Bringing It All In-House
This is something I am seeing more and more of: advertisers in-housing aspects of their media buying. While it has been mostly gambling and gaming advertisers – the likes of PKR and King.com – that have gone this route, there are bigger DR advertisers looking at possible move away from agencies. AmEx, for instance, is rumoured to be considering in-housing some of its media buying. It will look to work with external inventory and technology partners to scale its data-driven buying capability. These are isolated cases – but clearly a trend is developing here. These advertisers don’t want to work with an agency. In many ways, it’s a marketer trading desk. If you want to trade with us, plug your inventory and data in – or better still win us new customers further up the sales funnel. I would have to stress that this is not strategy looked to be copied wholesale across the market. Audience-buying is not easy. Apart from the underlying technology, you will need to hire the best people to make this strategy a success. Most of this resource resides in the ad nets, as it is still the best in the optimisation business. And these people don’t come cheap. Only a handful of big players will end up bringing all media-buying in-house. Despite this, the agencies recognise they need to do more for their client. Offering media optimisation services as well as the service layer will be key to retaining and winning the advertiser’s business.
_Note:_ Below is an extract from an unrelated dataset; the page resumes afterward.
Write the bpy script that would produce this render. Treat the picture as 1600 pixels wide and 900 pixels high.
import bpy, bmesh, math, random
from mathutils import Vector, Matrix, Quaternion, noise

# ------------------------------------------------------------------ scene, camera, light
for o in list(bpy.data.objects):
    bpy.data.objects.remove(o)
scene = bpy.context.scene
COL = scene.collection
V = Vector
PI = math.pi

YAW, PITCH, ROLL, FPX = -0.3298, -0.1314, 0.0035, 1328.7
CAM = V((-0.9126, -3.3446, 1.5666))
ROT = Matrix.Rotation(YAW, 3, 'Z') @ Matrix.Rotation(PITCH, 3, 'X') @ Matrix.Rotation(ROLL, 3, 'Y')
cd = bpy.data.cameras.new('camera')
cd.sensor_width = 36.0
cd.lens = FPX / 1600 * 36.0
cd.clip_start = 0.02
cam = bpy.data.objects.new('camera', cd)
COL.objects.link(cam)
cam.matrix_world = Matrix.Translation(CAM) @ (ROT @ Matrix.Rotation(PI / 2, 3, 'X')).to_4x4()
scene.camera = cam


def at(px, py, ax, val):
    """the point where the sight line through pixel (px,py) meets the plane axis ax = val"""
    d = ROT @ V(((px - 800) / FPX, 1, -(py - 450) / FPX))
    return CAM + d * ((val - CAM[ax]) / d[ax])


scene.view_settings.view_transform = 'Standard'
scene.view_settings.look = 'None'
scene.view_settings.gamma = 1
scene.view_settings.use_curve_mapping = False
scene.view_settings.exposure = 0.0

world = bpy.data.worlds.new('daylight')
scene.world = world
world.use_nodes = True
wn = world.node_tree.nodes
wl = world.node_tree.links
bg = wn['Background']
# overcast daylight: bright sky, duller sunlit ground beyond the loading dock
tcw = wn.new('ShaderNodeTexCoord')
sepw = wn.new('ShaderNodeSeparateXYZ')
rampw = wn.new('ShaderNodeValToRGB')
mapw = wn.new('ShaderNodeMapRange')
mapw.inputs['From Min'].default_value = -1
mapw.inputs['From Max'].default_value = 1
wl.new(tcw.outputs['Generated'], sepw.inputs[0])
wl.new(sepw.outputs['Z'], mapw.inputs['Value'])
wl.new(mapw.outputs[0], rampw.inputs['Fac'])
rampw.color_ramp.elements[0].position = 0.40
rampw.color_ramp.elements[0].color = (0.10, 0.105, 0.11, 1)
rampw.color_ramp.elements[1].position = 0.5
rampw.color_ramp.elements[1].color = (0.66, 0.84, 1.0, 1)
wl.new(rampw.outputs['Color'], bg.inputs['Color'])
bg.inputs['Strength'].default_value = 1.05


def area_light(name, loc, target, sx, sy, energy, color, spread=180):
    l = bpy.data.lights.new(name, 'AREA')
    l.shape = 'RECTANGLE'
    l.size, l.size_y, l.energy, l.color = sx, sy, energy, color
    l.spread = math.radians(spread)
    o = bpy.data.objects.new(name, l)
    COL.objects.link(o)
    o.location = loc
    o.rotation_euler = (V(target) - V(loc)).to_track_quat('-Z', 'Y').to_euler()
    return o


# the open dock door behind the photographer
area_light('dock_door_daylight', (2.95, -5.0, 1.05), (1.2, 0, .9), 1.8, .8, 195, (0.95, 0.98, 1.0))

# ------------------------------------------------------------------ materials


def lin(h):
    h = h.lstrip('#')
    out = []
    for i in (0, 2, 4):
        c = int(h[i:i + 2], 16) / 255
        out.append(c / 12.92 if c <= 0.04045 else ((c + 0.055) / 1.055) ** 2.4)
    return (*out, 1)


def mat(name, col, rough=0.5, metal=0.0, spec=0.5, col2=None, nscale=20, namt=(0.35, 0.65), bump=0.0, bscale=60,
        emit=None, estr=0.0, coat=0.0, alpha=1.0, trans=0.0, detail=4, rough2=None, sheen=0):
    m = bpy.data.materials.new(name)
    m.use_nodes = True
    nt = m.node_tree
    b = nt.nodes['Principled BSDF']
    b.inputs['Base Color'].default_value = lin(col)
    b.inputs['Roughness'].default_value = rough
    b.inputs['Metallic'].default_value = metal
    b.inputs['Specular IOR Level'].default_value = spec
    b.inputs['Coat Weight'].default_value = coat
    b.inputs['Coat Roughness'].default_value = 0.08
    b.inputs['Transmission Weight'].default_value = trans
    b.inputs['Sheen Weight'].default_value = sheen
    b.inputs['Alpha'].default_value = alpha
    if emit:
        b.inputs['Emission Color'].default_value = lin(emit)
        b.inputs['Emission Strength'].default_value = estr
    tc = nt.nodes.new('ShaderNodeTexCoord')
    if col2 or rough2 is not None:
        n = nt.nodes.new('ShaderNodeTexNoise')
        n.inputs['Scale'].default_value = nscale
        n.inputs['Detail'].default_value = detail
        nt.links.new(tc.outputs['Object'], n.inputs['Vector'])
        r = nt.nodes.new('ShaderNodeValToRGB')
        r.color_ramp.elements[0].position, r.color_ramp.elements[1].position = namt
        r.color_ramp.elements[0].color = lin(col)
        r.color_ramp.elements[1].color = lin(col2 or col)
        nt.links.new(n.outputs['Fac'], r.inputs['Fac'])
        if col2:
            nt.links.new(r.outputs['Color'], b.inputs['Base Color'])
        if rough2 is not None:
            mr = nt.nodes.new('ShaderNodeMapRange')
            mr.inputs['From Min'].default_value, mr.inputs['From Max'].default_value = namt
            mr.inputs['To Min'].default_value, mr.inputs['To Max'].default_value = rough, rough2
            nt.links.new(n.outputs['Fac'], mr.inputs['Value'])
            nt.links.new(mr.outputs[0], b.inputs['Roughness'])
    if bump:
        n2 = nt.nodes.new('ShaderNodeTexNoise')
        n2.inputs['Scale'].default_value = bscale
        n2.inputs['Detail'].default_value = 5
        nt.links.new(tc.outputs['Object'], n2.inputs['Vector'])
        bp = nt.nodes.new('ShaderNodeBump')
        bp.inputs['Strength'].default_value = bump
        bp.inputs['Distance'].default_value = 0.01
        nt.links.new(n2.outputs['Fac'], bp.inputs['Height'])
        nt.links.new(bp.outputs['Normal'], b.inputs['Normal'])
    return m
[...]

Those are three different strategies currently being employed by European Marketing Directors in the evolving display channel. Despite hostility towards agency trading desks, I still think agencies are within their right to develop new business model. And if it delivers performance and the type of price and inventory transparency the client is looking for then it will be successful across Europe just as it has in Germany. But fear not ad networks and third party buyers I still see a big future for you. Your ability to offer prop data and inventory as well as deliver new customers will always be in high-demand. Prospecting will become the benchmark for all in the ad net industry. As I stated above there are still plenty of agencies and direct advertisers willing to work directly with you.